| My point is that this is a very wrong direction for any country but especially eastern europe.
It's like: welfare/health care system is bad, taxes are not used well. Top earning knowledge workers want an exit hatch, let's cater for them and they can hop off the welfare tax system. This way they can also provide cheap prices to foreign companies. So many problems. These are just top off my head: - Countries should want internally organised production, strong companies with own IP, not one-man "companies" producing IP to external entities. - Those foreign companies will switch to other countries with better prices (Asia, Africa) any time if their programming scene improves. It's not like they have stakes like when building a factory. - Lot of people think they can invest better, create a better future pension for themselves. This is often true, and why would we want to allow exits, further eroding the whole system? There should be a base pension fund with everyone involved. > the government loses oversight of actual corporate structures To the government the company could be a 5 person shell, while it actually employs/pays salaries of 100s of families. Theoretically you could roll up the contracts, but that would be very complicated. |
Of course it's great to have domestic tech giants (and, sadly, Europe as a whole isn't doing very well in this regard, for reasons that deserve a separate conversation), but these things are largely orthogonal to eachother.
There is no reason why a domestic tech giant couldn't have local talents on contracts. Promising domestic start-ups, such as Tidio (mentioning them as they're from my home city) are doing that too.
> - Those foreign companies will switch to other countries with better prices (Asia, Africa) any time if their programming scene improves
Sure, but having people on employment contracts isn't going to protect you against it.
> Lot of people think they can invest better, create a better future pension for themselves. This is often true, and why would we want to allow exits, further eroding the whole system? There should be a base pension fund with everyone involved.

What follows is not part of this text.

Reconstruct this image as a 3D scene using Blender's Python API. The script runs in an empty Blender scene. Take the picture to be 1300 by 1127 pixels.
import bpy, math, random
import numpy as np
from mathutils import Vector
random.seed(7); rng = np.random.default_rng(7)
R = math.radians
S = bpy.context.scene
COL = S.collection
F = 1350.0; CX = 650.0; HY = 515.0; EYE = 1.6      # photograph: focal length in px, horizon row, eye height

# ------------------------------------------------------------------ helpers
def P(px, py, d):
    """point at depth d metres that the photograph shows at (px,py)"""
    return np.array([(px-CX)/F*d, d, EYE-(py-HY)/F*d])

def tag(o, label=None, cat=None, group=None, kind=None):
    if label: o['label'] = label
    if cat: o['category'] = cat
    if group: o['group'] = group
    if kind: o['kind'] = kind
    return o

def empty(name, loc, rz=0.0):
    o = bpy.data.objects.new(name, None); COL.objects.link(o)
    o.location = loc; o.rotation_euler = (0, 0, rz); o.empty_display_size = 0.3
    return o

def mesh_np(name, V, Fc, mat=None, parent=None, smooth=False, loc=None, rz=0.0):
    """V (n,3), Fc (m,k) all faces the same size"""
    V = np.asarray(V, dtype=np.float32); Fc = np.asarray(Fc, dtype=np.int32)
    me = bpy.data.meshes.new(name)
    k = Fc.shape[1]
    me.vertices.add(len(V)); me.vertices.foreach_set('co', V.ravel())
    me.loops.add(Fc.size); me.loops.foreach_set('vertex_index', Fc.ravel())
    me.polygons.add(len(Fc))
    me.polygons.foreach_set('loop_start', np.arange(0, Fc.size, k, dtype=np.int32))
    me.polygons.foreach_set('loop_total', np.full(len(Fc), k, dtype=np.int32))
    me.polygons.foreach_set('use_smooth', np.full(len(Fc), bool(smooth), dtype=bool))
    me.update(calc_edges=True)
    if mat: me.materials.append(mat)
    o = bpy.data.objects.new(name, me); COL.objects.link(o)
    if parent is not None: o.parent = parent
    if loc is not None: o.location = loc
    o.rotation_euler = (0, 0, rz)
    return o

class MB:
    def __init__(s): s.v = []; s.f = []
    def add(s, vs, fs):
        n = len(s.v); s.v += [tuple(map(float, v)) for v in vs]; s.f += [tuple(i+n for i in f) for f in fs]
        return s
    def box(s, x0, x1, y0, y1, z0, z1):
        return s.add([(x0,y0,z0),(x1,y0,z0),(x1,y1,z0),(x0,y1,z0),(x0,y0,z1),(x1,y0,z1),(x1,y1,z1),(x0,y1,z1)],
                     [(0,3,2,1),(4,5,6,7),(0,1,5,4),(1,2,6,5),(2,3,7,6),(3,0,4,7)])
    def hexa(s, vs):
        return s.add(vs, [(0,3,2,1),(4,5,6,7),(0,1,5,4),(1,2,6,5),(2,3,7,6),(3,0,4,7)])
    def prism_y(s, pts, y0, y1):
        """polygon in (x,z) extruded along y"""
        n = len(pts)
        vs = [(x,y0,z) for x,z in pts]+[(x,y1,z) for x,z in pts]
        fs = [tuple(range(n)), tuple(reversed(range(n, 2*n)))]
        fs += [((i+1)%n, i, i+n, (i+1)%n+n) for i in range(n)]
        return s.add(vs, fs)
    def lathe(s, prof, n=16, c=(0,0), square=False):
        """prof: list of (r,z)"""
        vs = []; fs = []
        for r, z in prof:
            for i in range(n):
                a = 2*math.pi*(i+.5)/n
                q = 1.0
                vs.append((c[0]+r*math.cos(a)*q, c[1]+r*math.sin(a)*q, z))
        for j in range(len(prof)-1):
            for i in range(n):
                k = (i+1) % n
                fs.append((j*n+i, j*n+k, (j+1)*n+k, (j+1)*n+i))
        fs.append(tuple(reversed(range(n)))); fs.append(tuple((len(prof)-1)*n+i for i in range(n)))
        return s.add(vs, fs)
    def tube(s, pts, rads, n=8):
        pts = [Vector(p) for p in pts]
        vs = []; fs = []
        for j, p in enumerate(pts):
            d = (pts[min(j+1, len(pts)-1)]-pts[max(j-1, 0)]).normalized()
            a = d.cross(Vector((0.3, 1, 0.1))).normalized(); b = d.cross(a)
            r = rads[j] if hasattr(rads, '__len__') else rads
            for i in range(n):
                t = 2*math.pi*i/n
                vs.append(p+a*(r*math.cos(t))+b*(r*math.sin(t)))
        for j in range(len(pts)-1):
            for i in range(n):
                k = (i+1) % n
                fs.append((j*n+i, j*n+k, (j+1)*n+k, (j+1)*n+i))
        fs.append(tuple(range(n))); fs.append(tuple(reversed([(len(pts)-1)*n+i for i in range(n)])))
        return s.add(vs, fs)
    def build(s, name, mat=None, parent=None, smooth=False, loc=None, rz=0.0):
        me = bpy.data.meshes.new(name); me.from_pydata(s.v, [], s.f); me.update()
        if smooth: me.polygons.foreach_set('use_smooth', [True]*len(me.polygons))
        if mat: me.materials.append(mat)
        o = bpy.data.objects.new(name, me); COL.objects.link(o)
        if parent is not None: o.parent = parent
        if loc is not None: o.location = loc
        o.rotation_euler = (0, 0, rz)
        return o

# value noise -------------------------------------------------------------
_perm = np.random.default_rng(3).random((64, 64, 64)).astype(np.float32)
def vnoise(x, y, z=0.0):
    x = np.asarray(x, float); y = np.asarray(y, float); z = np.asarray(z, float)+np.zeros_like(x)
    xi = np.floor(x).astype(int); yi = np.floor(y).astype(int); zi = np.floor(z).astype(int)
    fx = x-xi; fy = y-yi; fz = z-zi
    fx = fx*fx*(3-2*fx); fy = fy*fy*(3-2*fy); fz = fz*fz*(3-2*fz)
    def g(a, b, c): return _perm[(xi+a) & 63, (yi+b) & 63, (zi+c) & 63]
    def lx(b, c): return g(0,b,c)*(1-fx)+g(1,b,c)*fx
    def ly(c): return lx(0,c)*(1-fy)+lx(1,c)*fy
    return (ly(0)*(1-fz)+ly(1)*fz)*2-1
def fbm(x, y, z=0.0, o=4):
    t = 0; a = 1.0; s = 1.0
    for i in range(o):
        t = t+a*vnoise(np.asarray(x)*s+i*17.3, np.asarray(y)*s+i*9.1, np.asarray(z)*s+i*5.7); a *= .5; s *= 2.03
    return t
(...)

And there is. I can't see why preventing people from investing into a better future pension for themselves (on the top of the state-provided minimum) would be a good idea.
> To the government the company could be a 5 person shell, while it actually employs/pays salaries of 100s of families. Theoretically you could roll up the contracts, but that would be very complicated.
The government has got a centralized system, National System of E-Invoices (or KSeF). It's a fairly fresh thing, but it's becoming obligatory this year. Meaning the taxman gets to see all the invoices without having to jump through any hoops. So even if you are contracting (instead of hiring) a hundred people, it is still transparent.